▸ TASK DIRECTIONS:
Without the pictures, return all of the material exactly as written.
-- Start of RAW DATA --
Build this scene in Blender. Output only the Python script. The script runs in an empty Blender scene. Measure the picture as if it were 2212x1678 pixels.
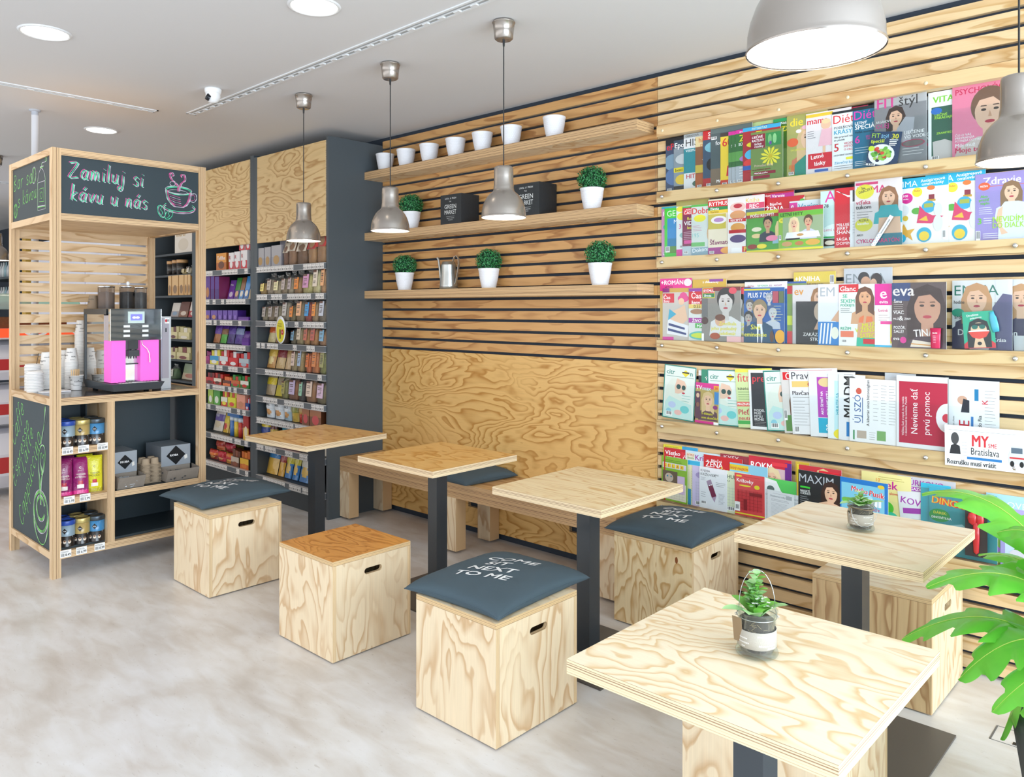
import bpy, bmesh, math, random
from mathutils import Vector, Matrix, noise as mnoise
random.seed(7)
PI = math.pi
SC = bpy.context.scene
COL = SC.collection

# ------------------------------------------------------------------ camera
YAW = 43.0
cam_d = bpy.data.cameras.new('camera')
cam = bpy.data.objects.new('camera', cam_d)
COL.objects.link(cam)
cam.location = (0, 0, 1.55)
cam.rotation_euler = (PI / 2, 0, math.radians(YAW))
cam_d.sensor_fit = 'HORIZONTAL'
cam_d.sensor_width = 36.0
cam_d.lens = 36.0 * 1691 / 2212
cam_d.shift_y = -172.0 / 2212
cam_d.clip_start = 0.02
cam_d.clip_end = 100
SC.camera = cam

# ------------------------------------------------------------------ view, world, daylight
SC.view_settings.view_transform = 'Standard'
SC.view_settings.look = 'None'
SC.view_settings.exposure = 0.0
SC.view_settings.gamma = 1.0
w = bpy.data.worlds.new('world')
SC.world = w
w.use_nodes = True
w.node_tree.nodes['Background'].inputs[0].default_value = (0.92, 0.96, 1.0, 1)
w.node_tree.nodes['Background'].inputs[1].default_value = 0.56


def area_light(name, loc, rot, sx, sy, power, col):
    l = bpy.data.lights.new(name, 'AREA')
    l.shape = 'RECTANGLE'
    l.size, l.size_y = sx, sy
    l.energy = power
    l.color = col
    o = bpy.data.objects.new(name, l)
    COL.objects.link(o)
    o.location = loc
    o.rotation_euler = rot
    return o


# daylight through the shop's glass fronts, to the right of and behind the camera
area_light('daylight_right', (2.9, 0.6, 1.6), (0, math.radians(90), 0), 2.6, 6.0, 450, (0.74, 0.87, 1.0))
area_light('daylight_behind', (-2.5, -3.9, 1.6), (math.radians(90), 0, 0), 9.0, 2.6, 125, (0.93, 0.96, 1.0))

area_light('daylight_far_left', (-11.5, -3.9, 1.6), (math.radians(90), 0, 0), 9.0, 2.6, 140, (0.96, 0.98, 1.0))
area_light('shop_ceiling_lights', (-8.0, 0.8, 2.85), (0, 0, 0), 7.0, 2.5, 45, (1.0, 0.86, 0.70))


# ------------------------------------------------------------------ colours and materials
def lin(h):
    h = h.lstrip('#')
    if len(h) == 3:
        h = ''.join(c * 2 for c in h)
    o = []
    for i in (0, 2, 4):
        c = int(h[i:i + 2], 16) / 255
        o.append(c / 12.92 if c <= 0.04045 else ((c + 0.055) / 1.055) ** 2.4)
    return (o[0], o[1], o[2], 1.0)


MATS = {}


def new_mat(name):
    m = bpy.data.materials.new(name)
    m.use_nodes = True
    nt = m.node_tree
    b = nt.nodes['Principled BSDF']
    return m, nt, b


def flat(name, col, rough=0.5, metal=0.0, coat=0.0, bump=0.0, bscale=200.0, spec=None, var=0.0):
    if name in MATS:
        return MATS[name]
    m, nt, b = new_mat(name)
    b.inputs['Base Color'].default_value = lin(col)
    b.inputs['Roughness'].default_value = rough
    b.inputs['Metallic'].default_value = metal
    b.inputs['Coat Weight'].default_value = coat
    if spec is not None:
        b.inputs['Specular IOR Level'].default_value = spec
    tc = nt.nodes.new('ShaderNodeTexCoord')
    n = nt.nodes.new('ShaderNodeTexNoise')
    n.inputs['Scale'].default_value = bscale
    nt.links.new(tc.outputs['Object'], n.inputs['Vector'])
    if bump:
        bp = nt.nodes.new('ShaderNodeBump')
        bp.inputs['Strength'].default_value = bump
        bp.inputs['Distance'].default_value = 0.002
        nt.links.new(n.outputs['Fac'], bp.inputs['Height'])
        nt.links.new(bp.outputs['Normal'], b.inputs['Normal'])
    if var:
        mx = nt.nodes.new('ShaderNodeMix')
        mx.data_type = 'RGBA'
        c = lin(col)
        mx.inputs[6].default_value = tuple(x * (1 - var) for x in c[:3]) + (1,)
        mx.inputs[7].default_value = tuple(min(1, x * (1 + var)) for x in c[:3]) + (1,)
        nt.links.new(n.outputs['Fac'], mx.inputs[0])
        nt.links.new(mx.outputs[2], b.inputs['Base Color'])
    MATS[name] = m
    return m


def ramp(nt, stops, interp='LINEAR'):
    r = nt.nodes.new('ShaderNodeValToRGB')
    r.color_ramp.interpolation = interp
    e = r.color_ramp.elements
    e[0].position, e[0].color = stops[0][0], stops[0][1]
    e[1].position, e[1].color = stops[-1][0], stops[-1][1]
    for p, c in stops[1:-1]:
        x = e.new(p)
        x.color = c
    return r


def math_node(nt, op, a, b=None):
    n = nt.nodes.new('ShaderNodeMath')
    n.operation = op
    for i, v in enumerate((a, b)):
        if v is None:
            continue
        if isinstance(v, (int, float)):
            n.inputs[i].default_value = v
        else:
            nt.links.new(v, n.inputs[i])
    return n.outputs[0]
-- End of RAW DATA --
▸ REPLY TO THE EXERCISE:
Build this scene in Blender. Output only the Python script. The script runs in an empty Blender scene. Measure the picture as if it were 2212x1678 pixels.
import bpy, bmesh, math, random
from mathutils import Vector, Matrix, noise as mnoise
random.seed(7)
PI = math.pi
SC = bpy.context.scene
COL = SC.collection

# ------------------------------------------------------------------ camera
YAW = 43.0
cam_d = bpy.data.cameras.new('camera')
cam = bpy.data.objects.new('camera', cam_d)
COL.objects.link(cam)
cam.location = (0, 0, 1.55)
cam.rotation_euler = (PI / 2, 0, math.radians(YAW))
cam_d.sensor_fit = 'HORIZONTAL'
cam_d.sensor_width = 36.0
cam_d.lens = 36.0 * 1691 / 2212
cam_d.shift_y = -172.0 / 2212
cam_d.clip_start = 0.02
cam_d.clip_end = 100
SC.camera = cam

# ------------------------------------------------------------------ view, world, daylight
SC.view_settings.view_transform = 'Standard'
SC.view_settings.look = 'None'
SC.view_settings.exposure = 0.0
SC.view_settings.gamma = 1.0
w = bpy.data.worlds.new('world')
SC.world = w
w.use_nodes = True
w.node_tree.nodes['Background'].inputs[0].default_value = (0.92, 0.96, 1.0, 1)
w.node_tree.nodes['Background'].inputs[1].default_value = 0.56


def area_light(name, loc, rot, sx, sy, power, col):
    l = bpy.data.lights.new(name, 'AREA')
    l.shape = 'RECTANGLE'
    l.size, l.size_y = sx, sy
    l.energy = power
    l.color = col
    o = bpy.data.objects.new(name, l)
    COL.objects.link(o)
    o.location = loc
    o.rotation_euler = rot
    return o


# daylight through the shop's glass fronts, to the right of and behind the camera
area_light('daylight_right', (2.9, 0.6, 1.6), (0, math.radians(90), 0), 2.6, 6.0, 450, (0.74, 0.87, 1.0))
area_light('daylight_behind', (-2.5, -3.9, 1.6), (math.radians(90), 0, 0), 9.0, 2.6, 125, (0.93, 0.96, 1.0))

area_light('daylight_far_left', (-11.5, -3.9, 1.6), (math.radians(90), 0, 0), 9.0, 2.6, 140, (0.96, 0.98, 1.0))
area_light('shop_ceiling_lights', (-8.0, 0.8, 2.85), (0, 0, 0), 7.0, 2.5, 45, (1.0, 0.86, 0.70))


# ------------------------------------------------------------------ colours and materials
def lin(h):
    h = h.lstrip('#')
    if len(h) == 3:
        h = ''.join(c * 2 for c in h)
    o = []
    for i in (0, 2, 4):
        c = int(h[i:i + 2], 16) / 255
        o.append(c / 12.92 if c <= 0.04045 else ((c + 0.055) / 1.055) ** 2.4)
    return (o[0], o[1], o[2], 1.0)


MATS = {}


def new_mat(name):
    m = bpy.data.materials.new(name)
    m.use_nodes = True
    nt = m.node_tree
    b = nt.nodes['Principled BSDF']
    return m, nt, b


def flat(name, col, rough=0.5, metal=0.0, coat=0.0, bump=0.0, bscale=200.0, spec=None, var=0.0):
    if name in MATS:
        return MATS[name]
    m, nt, b = new_mat(name)
    b.inputs['Base Color'].default_value = lin(col)
    b.inputs['Roughness'].default_value = rough
    b.inputs['Metallic'].default_value = metal
    b.inputs['Coat Weight'].default_value = coat
    if spec is not None:
        b.inputs['Specular IOR Level'].default_value = spec
    tc = nt.nodes.new('ShaderNodeTexCoord')
    n = nt.nodes.new('ShaderNodeTexNoise')
    n.inputs['Scale'].default_value = bscale
    nt.links.new(tc.outputs['Object'], n.inputs['Vector'])
    if bump:
        bp = nt.nodes.new('ShaderNodeBump')
        bp.inputs['Strength'].default_value = bump
        bp.inputs['Distance'].default_value = 0.002
        nt.links.new(n.outputs['Fac'], bp.inputs['Height'])
        nt.links.new(bp.outputs['Normal'], b.inputs['Normal'])
    if var:
        mx = nt.nodes.new('ShaderNodeMix')
        mx.data_type = 'RGBA'
        c = lin(col)
        mx.inputs[6].default_value = tuple(x * (1 - var) for x in c[:3]) + (1,)
        mx.inputs[7].default_value = tuple(min(1, x * (1 + var)) for x in c[:3]) + (1,)
        nt.links.new(n.outputs['Fac'], mx.inputs[0])
        nt.links.new(mx.outputs[2], b.inputs['Base Color'])
    MATS[name] = m
    return m


def ramp(nt, stops, interp='LINEAR'):
    r = nt.nodes.new('ShaderNodeValToRGB')
    r.color_ramp.interpolation = interp
    e = r.color_ramp.elements
    e[0].position, e[0].color = stops[0][0], stops[0][1]
    e[1].position, e[1].color = stops[-1][0], stops[-1][1]
    for p, c in stops[1:-1]:
        x = e.new(p)
        x.color = c
    return r


def math_node(nt, op, a, b=None):
    n = nt.nodes.new('ShaderNodeMath')
    n.operation = op
    for i, v in enumerate((a, b)):
        if v is None:
            continue
        if isinstance(v, (int, float)):
            n.inputs[i].default_value = v
        else:
            nt.links.new(v, n.inputs[i])
    return n.outputs[0]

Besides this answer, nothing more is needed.